I have a book that says that the output of the command echo * is the line that follows below. I can't find why it outputs that. Please help.

$ echo *
local.cshrc local.login local.profile
  • 2
    Bash globbing and filename expansion – George Vasiliou Mar 18 '17 at 10:58

* is shell special character (glob match) that matches the names of files and directories in the current directory.

$ ls *

This will list all files and directories in current directory. So, in your case '*' returns and 'echo' prints them on the console. Try this to confirm:

$ x=*
$ echo $x 
  • ls * is slightly different from echo *; mkdir p; touch p/j – Jeff Schaller Mar 18 '17 at 14:43
  • Agree. ls * will also display the content of first level subdirectories. – Sharad Mar 18 '17 at 17:42

You are using a wildcard - * which is used with globbing and file-expansion.

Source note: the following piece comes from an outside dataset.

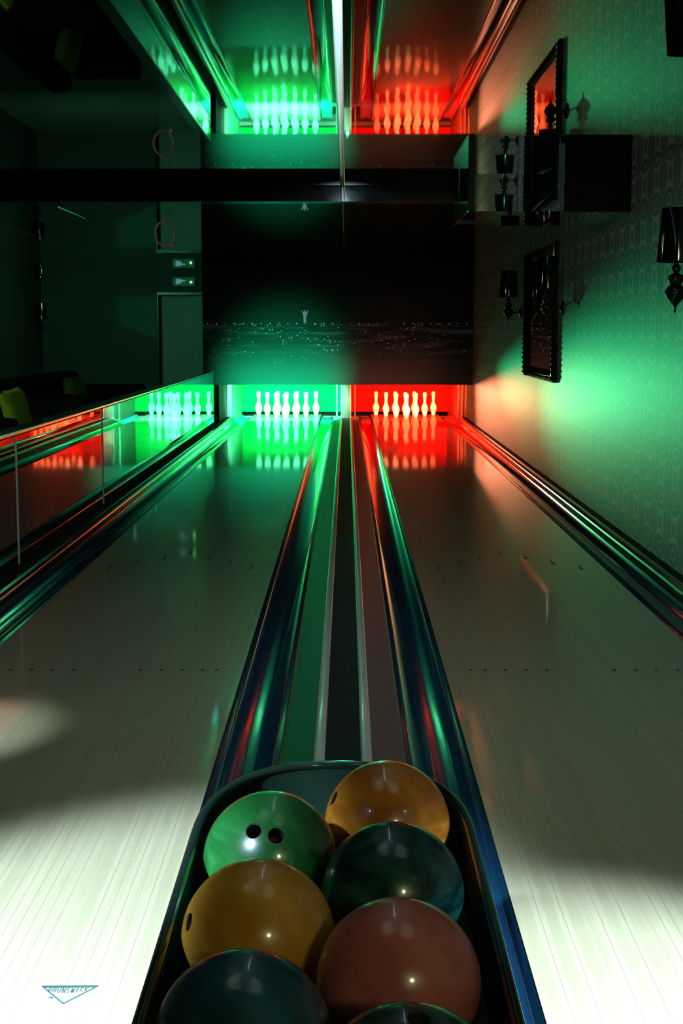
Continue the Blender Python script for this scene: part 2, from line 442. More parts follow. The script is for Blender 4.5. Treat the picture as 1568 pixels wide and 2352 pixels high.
# gutters
def gutter_pts(a, b, depth, th=0.012, e=0.5):
    n = 18; top = []
    for k in range(n+1):
        t = k/n
        top.append((a+(b-a)*t, -0.003 - depth*(max(0, math.sin(PI*t))**e)))
    bot = [(x, min(z-th, -0.02)) for x, z in reversed(top)]
    return top + bot
for (a, b, lab) in ((-LI+0.002, -0.202, 'black plastic gutter along the inner edge of the green lit lane'),
                    (0.202, LI-0.002, 'black plastic gutter along the inner edge of the red lit lane'),
                    (-1.672, -LO-0.002, 'black gutter between the green lit lane and the mirrored partition'),
                    (LO+0.002, 1.672, 'black gutter between the red lit lane and the papered wall')):
    lo, hi = min(a, b), max(a, b)
    g = extr('gutter', 'gutter', gutter_pts(lo, hi, 0.055), YL, 23.0, n=1, angle=50)
    tag(g, lab, 'gutter', 'lane gutters')

# side ledges
def make_ledge(sg, xi, xo, label):
    root = thing('side_ledge', label, 'ledge', (sg*xi, YL, 0), 'side ledges')
    pts = [(0.0, -0.10), (0.0, 0.025)]
    for k in range(1, 9):
        a = PI - (PI/2)*k/8
        pts.append((0.036+0.036*math.cos(a), 0.025+0.036*math.sin(a)))
    pts += [(0.046, 0.061), (0.046, -0.10)]
    extr('nose', 'ledge', [(sg*x, z) for x, z in pts], 0, 21.3-YL, root, angle=40)['label'] = 'glossy black rounded nose'
    w = xo-xi
    extr('top_board', 'black_matt', [(sg*x, z) for x, z in ((0.0465, -0.10), (0.0465, 0.058), (w, 0.058), (w, -0.10))], 0, 21.3-YL, root, smooth=False)['label'] = 'dull black flat board'
    return root
make_ledge(1, 1.674, XW-0.001, 'glossy black rounded ledge along the foot of the papered wall')
make_ledge(-1, 1.674, -XM-0.001, 'glossy black rounded ledge along the foot of the mirrored partition')

# divider between the lanes
dv = thing('lane_divider', 'raised divider with black strip and white edges between the two lanes', 'lane divider', (0, YL, 0))
extr('center_strip', 'strip', [(-0.054, -0.10), (0.054, -0.10), (0.054, 0.032), (-0.054, 0.032)], 0.02, 21.42-YL, dv, smooth=False)['label'] = 'black brushed middle strip'
for s in (-1, 1):
    pts = [(s*(0.0725 + 0.0185*math.copysign(abs(math.cos(a))**0.55, math.cos(a))), 0.028 + 0.020*math.sin(a)**0.55) for a in [PI*k/14 for k in range(15)]]
    pts += [(s*0.0542, -0.10), (s*0.0908, -0.10)]
    extr('edge_bead', 'bead', pts, 0.02, 21.42-YL, dv, angle=50)['label'] = 'white rounded edge'
    pts = [(s*0.0912, -0.10), (s*0.0912, 0.024), (s*0.190, 0.004), (s*0.2015, -0.006), (s*0.2015, -0.10)]
    extr('capping', 'capping_green_lit' if s < 0 else 'capping_brown', pts, 0.02, 21.42-YL, dv, angle=20)['label'] = 'green lit sloping capping board' if s < 0 else 'brownish grey sloping capping board'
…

The referenced link above describes this further:

Standard wildcards (also known as globbing patterns) are used by various command-line utilities to work with multiple files. For more information on standard wildcards (globbing patterns) refer to the manual page by typing:


* (asterisk) this can represent any number of characters (including zero, in other words, zero or more characters). If you specified a "cd*" it would use "cda", "cdrom", "cdrecord" and anything that starts with “cd” also including “cd” itself. "m*l" could by mill, mull, ml, and anything that starts with an m and ends with an l.